----- DATA SECTION

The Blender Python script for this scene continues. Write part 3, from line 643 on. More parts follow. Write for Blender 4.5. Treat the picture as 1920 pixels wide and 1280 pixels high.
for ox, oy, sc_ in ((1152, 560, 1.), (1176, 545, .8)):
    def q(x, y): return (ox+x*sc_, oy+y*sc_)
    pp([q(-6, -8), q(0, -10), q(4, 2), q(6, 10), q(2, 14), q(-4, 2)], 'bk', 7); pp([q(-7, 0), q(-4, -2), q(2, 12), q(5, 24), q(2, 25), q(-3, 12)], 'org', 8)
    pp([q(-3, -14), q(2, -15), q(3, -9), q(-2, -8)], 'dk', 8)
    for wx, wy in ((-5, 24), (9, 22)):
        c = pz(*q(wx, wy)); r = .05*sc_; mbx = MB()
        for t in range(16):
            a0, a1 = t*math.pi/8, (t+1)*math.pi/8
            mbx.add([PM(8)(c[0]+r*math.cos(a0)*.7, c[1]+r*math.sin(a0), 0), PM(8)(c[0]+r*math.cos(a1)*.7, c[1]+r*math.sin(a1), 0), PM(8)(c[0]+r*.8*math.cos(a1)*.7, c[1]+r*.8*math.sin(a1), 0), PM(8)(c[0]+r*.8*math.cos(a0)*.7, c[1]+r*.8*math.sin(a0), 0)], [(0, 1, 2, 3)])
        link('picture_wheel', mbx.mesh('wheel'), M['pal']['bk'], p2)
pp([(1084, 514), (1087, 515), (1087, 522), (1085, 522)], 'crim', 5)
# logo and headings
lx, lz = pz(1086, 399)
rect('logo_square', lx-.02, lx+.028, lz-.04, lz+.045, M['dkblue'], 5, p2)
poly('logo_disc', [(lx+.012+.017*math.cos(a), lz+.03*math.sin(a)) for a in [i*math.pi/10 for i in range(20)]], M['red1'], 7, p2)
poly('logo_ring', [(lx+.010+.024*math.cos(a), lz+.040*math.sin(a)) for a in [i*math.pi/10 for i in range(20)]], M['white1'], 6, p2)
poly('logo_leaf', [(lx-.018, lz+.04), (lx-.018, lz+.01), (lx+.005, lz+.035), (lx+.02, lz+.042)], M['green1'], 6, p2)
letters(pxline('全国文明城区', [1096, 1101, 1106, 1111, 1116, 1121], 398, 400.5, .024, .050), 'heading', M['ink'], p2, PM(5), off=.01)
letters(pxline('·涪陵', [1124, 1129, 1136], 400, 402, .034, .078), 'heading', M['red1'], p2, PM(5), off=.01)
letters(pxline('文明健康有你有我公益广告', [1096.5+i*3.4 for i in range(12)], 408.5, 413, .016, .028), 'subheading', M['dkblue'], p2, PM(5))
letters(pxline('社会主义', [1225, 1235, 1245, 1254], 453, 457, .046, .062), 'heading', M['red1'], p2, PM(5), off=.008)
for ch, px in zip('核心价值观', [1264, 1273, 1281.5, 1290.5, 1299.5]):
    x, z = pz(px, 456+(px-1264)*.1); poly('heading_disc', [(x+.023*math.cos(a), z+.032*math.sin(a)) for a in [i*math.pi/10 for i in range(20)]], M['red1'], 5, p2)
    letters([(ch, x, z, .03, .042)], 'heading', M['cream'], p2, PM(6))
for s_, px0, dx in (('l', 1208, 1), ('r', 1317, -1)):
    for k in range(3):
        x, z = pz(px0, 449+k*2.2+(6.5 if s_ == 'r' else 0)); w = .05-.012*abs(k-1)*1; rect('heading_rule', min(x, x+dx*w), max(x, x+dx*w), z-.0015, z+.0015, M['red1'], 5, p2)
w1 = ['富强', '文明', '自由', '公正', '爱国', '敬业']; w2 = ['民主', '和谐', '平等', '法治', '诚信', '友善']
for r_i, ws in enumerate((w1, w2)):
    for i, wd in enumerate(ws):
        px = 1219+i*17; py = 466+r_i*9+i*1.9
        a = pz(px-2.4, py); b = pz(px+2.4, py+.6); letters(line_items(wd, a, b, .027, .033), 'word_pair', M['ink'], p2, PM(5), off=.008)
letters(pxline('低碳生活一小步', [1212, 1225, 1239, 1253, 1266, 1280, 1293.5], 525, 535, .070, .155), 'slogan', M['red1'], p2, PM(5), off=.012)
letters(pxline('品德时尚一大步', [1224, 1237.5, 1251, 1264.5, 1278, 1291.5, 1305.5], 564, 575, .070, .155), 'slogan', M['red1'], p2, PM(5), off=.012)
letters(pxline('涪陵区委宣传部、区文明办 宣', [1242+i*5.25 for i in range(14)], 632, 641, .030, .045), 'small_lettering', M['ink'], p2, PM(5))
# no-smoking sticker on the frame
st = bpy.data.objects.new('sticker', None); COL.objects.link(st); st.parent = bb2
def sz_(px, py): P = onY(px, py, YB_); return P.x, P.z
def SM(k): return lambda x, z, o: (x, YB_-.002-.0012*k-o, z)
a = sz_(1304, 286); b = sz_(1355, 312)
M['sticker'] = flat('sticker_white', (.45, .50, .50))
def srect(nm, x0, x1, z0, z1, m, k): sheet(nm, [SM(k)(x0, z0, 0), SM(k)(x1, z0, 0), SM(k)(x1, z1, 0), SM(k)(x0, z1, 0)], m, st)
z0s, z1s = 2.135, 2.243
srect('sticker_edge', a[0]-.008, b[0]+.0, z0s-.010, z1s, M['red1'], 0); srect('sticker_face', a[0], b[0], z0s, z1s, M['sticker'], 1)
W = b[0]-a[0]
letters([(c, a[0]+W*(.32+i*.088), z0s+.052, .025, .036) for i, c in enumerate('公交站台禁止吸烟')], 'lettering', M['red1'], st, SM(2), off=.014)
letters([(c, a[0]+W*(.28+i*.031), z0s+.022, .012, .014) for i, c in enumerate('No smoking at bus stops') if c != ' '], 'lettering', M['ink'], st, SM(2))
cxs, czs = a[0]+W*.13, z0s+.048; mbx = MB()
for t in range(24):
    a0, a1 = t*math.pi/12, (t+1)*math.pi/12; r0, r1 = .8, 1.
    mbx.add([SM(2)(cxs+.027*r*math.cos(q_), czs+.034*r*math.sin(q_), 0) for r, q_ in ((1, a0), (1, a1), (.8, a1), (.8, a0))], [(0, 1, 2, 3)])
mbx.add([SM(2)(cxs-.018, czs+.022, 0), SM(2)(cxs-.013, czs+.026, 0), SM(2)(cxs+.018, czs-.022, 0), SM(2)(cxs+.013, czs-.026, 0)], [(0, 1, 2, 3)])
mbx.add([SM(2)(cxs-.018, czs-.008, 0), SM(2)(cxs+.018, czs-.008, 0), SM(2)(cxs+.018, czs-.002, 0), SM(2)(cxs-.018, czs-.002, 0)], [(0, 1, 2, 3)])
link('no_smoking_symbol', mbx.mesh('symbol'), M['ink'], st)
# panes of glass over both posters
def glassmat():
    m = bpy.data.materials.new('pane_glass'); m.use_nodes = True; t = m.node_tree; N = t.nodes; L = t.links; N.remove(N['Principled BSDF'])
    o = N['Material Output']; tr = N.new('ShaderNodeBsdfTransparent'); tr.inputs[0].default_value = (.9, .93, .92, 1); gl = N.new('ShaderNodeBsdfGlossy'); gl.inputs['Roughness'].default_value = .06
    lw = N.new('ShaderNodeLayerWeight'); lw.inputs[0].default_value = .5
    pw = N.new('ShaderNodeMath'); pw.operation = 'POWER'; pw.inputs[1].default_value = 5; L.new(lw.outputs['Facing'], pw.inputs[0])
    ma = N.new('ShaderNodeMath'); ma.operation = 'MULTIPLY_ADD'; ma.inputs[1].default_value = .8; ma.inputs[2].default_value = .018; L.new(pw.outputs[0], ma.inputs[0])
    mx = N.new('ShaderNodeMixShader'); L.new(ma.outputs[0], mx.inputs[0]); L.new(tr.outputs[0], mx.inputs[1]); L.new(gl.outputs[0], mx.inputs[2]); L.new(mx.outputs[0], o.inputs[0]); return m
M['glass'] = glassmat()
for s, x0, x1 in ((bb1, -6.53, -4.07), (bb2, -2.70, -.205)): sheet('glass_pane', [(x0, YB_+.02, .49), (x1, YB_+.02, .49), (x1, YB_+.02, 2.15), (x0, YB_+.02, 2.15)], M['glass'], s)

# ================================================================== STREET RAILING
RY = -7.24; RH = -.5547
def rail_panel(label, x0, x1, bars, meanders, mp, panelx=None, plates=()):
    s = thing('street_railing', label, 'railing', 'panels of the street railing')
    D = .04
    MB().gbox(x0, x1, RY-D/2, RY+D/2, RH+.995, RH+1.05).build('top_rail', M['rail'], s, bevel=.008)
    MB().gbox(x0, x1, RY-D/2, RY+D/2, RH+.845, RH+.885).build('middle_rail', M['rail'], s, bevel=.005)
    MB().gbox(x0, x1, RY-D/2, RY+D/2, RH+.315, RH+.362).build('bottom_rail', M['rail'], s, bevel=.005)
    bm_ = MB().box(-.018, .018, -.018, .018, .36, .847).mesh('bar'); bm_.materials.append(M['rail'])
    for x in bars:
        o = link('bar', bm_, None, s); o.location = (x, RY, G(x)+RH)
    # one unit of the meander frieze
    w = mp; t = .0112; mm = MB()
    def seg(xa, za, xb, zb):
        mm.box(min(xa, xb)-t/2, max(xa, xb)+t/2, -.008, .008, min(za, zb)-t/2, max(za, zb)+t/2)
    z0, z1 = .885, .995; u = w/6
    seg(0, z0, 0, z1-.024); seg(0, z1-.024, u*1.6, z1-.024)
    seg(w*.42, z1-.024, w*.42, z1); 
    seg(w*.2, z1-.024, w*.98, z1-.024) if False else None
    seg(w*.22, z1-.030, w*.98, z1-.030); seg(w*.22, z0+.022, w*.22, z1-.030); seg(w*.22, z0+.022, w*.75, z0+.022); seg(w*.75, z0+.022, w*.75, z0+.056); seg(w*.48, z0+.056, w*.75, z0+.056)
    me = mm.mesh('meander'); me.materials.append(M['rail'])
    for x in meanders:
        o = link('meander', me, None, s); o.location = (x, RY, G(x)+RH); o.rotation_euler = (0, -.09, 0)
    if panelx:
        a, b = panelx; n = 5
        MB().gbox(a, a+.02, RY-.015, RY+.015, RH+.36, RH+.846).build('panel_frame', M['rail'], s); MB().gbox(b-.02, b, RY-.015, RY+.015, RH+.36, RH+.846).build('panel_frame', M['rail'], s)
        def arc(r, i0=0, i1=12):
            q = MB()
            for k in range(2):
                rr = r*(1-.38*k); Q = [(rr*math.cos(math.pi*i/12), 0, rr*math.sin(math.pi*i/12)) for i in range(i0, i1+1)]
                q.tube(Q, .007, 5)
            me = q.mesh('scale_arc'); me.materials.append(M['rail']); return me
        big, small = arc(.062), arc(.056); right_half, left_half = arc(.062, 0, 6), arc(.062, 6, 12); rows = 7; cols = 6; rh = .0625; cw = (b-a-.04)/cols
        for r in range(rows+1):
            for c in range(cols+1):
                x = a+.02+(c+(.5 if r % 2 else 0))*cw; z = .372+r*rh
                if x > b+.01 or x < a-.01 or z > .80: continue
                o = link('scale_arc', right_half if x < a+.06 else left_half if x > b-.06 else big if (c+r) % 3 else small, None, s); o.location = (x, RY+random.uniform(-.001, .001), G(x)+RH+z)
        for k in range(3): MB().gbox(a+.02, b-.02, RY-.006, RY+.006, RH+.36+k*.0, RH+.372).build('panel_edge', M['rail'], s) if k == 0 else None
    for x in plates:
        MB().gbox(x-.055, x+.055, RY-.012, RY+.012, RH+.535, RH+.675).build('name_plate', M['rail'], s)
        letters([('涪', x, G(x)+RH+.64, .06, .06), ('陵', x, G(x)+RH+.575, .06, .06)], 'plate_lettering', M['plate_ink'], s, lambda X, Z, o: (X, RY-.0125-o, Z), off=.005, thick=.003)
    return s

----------

Tally how many lines of the material contain the word "bevel". The answer must be the number and nothing else.

- WRITTEN RESPONSE
3